WHAT IS ASKED: Print the listing that follows, character for character.

Excerpt from a dataset:

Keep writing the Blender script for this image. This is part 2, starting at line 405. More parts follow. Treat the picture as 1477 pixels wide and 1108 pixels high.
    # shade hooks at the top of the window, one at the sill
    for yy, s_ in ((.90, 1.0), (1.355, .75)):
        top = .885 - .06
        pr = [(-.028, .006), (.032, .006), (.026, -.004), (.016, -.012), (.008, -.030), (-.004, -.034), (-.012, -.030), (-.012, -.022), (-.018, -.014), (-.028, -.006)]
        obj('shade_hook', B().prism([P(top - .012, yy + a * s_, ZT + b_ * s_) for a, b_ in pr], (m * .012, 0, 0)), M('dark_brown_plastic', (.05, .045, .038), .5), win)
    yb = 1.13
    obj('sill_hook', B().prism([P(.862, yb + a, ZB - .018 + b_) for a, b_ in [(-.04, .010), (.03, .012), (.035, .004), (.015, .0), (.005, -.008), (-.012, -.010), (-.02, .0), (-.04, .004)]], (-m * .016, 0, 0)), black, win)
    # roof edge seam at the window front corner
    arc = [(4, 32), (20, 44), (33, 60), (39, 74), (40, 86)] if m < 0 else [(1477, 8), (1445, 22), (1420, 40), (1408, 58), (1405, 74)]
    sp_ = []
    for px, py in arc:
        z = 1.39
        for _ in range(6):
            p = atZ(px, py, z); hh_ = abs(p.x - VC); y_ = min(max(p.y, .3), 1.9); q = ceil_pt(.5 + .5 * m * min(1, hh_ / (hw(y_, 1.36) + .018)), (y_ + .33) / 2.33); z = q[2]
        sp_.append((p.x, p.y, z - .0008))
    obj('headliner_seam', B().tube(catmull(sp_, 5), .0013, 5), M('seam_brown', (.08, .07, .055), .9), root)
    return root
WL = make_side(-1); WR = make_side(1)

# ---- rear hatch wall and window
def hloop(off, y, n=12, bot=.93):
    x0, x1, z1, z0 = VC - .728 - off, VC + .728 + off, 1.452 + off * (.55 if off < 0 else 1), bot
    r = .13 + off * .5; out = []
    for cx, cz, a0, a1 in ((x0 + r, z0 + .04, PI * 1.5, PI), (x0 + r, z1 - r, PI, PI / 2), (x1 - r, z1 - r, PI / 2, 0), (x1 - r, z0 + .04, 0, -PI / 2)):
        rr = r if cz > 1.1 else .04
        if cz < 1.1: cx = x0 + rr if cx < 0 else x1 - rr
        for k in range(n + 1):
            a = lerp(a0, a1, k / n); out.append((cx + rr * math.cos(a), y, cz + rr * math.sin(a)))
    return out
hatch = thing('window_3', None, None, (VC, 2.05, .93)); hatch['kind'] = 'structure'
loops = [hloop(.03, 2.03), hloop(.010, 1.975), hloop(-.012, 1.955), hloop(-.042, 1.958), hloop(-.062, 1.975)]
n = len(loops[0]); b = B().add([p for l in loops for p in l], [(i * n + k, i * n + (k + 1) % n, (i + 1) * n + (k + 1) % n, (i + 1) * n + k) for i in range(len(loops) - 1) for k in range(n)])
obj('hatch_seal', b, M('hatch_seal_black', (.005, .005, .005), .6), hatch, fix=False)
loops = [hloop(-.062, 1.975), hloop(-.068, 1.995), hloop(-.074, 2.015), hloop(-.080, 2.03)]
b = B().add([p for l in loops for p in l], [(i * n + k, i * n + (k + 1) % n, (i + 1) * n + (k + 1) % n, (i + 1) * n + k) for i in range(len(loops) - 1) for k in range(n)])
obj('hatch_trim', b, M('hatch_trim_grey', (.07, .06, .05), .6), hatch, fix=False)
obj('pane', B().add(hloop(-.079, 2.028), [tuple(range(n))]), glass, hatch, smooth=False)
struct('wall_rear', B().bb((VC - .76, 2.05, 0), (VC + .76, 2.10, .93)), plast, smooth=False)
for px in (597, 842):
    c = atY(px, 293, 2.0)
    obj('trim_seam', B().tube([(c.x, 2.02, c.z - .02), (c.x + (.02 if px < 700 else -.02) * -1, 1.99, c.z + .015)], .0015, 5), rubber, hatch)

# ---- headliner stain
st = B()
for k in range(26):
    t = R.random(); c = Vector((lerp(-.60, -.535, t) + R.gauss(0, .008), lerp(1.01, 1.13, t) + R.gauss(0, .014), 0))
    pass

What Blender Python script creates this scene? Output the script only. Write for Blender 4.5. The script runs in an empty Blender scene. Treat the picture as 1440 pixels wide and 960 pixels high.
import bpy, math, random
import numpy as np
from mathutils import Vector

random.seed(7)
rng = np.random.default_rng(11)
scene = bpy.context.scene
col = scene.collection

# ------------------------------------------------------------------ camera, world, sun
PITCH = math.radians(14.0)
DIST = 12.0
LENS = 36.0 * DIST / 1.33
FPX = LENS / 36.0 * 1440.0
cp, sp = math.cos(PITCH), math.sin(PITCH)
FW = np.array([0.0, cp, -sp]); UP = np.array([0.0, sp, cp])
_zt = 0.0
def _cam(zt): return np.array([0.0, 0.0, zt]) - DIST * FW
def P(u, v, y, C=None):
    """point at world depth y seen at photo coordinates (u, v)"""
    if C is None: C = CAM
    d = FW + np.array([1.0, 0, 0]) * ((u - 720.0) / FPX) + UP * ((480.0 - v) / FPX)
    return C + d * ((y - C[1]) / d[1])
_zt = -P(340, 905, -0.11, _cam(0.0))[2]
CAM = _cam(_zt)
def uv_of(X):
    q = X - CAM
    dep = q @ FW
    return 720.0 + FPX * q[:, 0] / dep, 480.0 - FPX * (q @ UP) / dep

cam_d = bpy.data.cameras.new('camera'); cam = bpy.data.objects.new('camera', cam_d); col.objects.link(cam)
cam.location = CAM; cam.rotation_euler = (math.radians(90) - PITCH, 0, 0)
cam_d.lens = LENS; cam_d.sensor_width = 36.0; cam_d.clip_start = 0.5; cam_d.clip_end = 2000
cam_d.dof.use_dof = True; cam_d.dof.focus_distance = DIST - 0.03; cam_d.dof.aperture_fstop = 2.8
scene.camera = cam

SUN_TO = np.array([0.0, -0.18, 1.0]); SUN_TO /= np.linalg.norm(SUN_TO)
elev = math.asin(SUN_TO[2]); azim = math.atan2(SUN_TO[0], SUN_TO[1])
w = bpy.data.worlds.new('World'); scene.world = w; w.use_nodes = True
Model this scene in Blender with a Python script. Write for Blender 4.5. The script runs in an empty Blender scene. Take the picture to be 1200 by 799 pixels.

RESULT OF THIS TASK:
Keep writing the Blender script for this image. This is part 2, starting at line 405. More parts follow. Treat the picture as 1477 pixels wide and 1108 pixels high.
    # shade hooks at the top of the window, one at the sill
    for yy, s_ in ((.90, 1.0), (1.355, .75)):
        top = .885 - .06
        pr = [(-.028, .006), (.032, .006), (.026, -.004), (.016, -.012), (.008, -.030), (-.004, -.034), (-.012, -.030), (-.012, -.022), (-.018, -.014), (-.028, -.006)]
        obj('shade_hook', B().prism([P(top - .012, yy + a * s_, ZT + b_ * s_) for a, b_ in pr], (m * .012, 0, 0)), M('dark_brown_plastic', (.05, .045, .038), .5), win)
    yb = 1.13
    obj('sill_hook', B().prism([P(.862, yb + a, ZB - .018 + b_) for a, b_ in [(-.04, .010), (.03, .012), (.035, .004), (.015, .0), (.005, -.008), (-.012, -.010), (-.02, .0), (-.04, .004)]], (-m * .016, 0, 0)), black, win)
    # roof edge seam at the window front corner
    arc = [(4, 32), (20, 44), (33, 60), (39, 74), (40, 86)] if m < 0 else [(1477, 8), (1445, 22), (1420, 40), (1408, 58), (1405, 74)]
    sp_ = []
    for px, py in arc:
        z = 1.39
        for _ in range(6):
            p = atZ(px, py, z); hh_ = abs(p.x - VC); y_ = min(max(p.y, .3), 1.9); q = ceil_pt(.5 + .5 * m * min(1, hh_ / (hw(y_, 1.36) + .018)), (y_ + .33) / 2.33); z = q[2]
        sp_.append((p.x, p.y, z - .0008))
    obj('headliner_seam', B().tube(catmull(sp_, 5), .0013, 5), M('seam_brown', (.08, .07, .055), .9), root)
    return root
WL = make_side(-1); WR = make_side(1)

# ---- rear hatch wall and window
def hloop(off, y, n=12, bot=.93):
    x0, x1, z1, z0 = VC - .728 - off, VC + .728 + off, 1.452 + off * (.55 if off < 0 else 1), bot
    r = .13 + off * .5; out = []
    for cx, cz, a0, a1 in ((x0 + r, z0 + .04, PI * 1.5, PI), (x0 + r, z1 - r, PI, PI / 2), (x1 - r, z1 - r, PI / 2, 0), (x1 - r, z0 + .04, 0, -PI / 2)):
        rr = r if cz > 1.1 else .04
        if cz < 1.1: cx = x0 + rr if cx < 0 else x1 - rr
        for k in range(n + 1):
            a = lerp(a0, a1, k / n); out.append((cx + rr * math.cos(a), y, cz + rr * math.sin(a)))
    return out
hatch = thing('window_3', None, None, (VC, 2.05, .93)); hatch['kind'] = 'structure'
loops = [hloop(.03, 2.03), hloop(.010, 1.975), hloop(-.012, 1.955), hloop(-.042, 1.958), hloop(-.062, 1.975)]
n = len(loops[0]); b = B().add([p for l in loops for p in l], [(i * n + k, i * n + (k + 1) % n, (i + 1) * n + (k + 1) % n, (i + 1) * n + k) for i in range(len(loops) - 1) for k in range(n)])
obj('hatch_seal', b, M('hatch_seal_black', (.005, .005, .005), .6), hatch, fix=False)
loops = [hloop(-.062, 1.975), hloop(-.068, 1.995), hloop(-.074, 2.015), hloop(-.080, 2.03)]
b = B().add([p for l in loops for p in l], [(i * n + k, i * n + (k + 1) % n, (i + 1) * n + (k + 1) % n, (i + 1) * n + k) for i in range(len(loops) - 1) for k in range(n)])
obj('hatch_trim', b, M('hatch_trim_grey', (.07, .06, .05), .6), hatch, fix=False)
obj('pane', B().add(hloop(-.079, 2.028), [tuple(range(n))]), glass, hatch, smooth=False)
struct('wall_rear', B().bb((VC - .76, 2.05, 0), (VC + .76, 2.10, .93)), plast, smooth=False)
for px in (597, 842):
    c = atY(px, 293, 2.0)
    obj('trim_seam', B().tube([(c.x, 2.02, c.z - .02), (c.x + (.02 if px < 700 else -.02) * -1, 1.99, c.z + .015)], .0015, 5), rubber, hatch)

# ---- headliner stain
st = B()
for k in range(26):
    t = R.random(); c = Vector((lerp(-.60, -.535, t) + R.gauss(0, .008), lerp(1.01, 1.13, t) + R.gauss(0, .014), 0))
    pass

What Blender Python script creates this scene? Output the script only. Write for Blender 4.5. The script runs in an empty Blender scene. Treat the picture as 1440 pixels wide and 960 pixels high.
import bpy, math, random
import numpy as np
from mathutils import Vector

random.seed(7)
rng = np.random.default_rng(11)
scene = bpy.context.scene
col = scene.collection

# ------------------------------------------------------------------ camera, world, sun
PITCH = math.radians(14.0)
DIST = 12.0
LENS = 36.0 * DIST / 1.33
FPX = LENS / 36.0 * 1440.0
cp, sp = math.cos(PITCH), math.sin(PITCH)
FW = np.array([0.0, cp, -sp]); UP = np.array([0.0, sp, cp])
_zt = 0.0
def _cam(zt): return np.array([0.0, 0.0, zt]) - DIST * FW
def P(u, v, y, C=None):
    """point at world depth y seen at photo coordinates (u, v)"""
    if C is None: C = CAM
    d = FW + np.array([1.0, 0, 0]) * ((u - 720.0) / FPX) + UP * ((480.0 - v) / FPX)
    return C + d * ((y - C[1]) / d[1])
_zt = -P(340, 905, -0.11, _cam(0.0))[2]
CAM = _cam(_zt)
def uv_of(X):
    q = X - CAM
    dep = q @ FW
    return 720.0 + FPX * q[:, 0] / dep, 480.0 - FPX * (q @ UP) / dep

cam_d = bpy.data.cameras.new('camera'); cam = bpy.data.objects.new('camera', cam_d); col.objects.link(cam)
cam.location = CAM; cam.rotation_euler = (math.radians(90) - PITCH, 0, 0)
cam_d.lens = LENS; cam_d.sensor_width = 36.0; cam_d.clip_start = 0.5; cam_d.clip_end = 2000
cam_d.dof.use_dof = True; cam_d.dof.focus_distance = DIST - 0.03; cam_d.dof.aperture_fstop = 2.8
scene.camera = cam

SUN_TO = np.array([0.0, -0.18, 1.0]); SUN_TO /= np.linalg.norm(SUN_TO)
elev = math.asin(SUN_TO[2]); azim = math.atan2(SUN_TO[0], SUN_TO[1])
w = bpy.data.worlds.new('World'); scene.world = w; w.use_nodes = True
Model this scene in Blender with a Python script. Write for Blender 4.5. The script runs in an empty Blender scene. Take the picture to be 1200 by 799 pixels.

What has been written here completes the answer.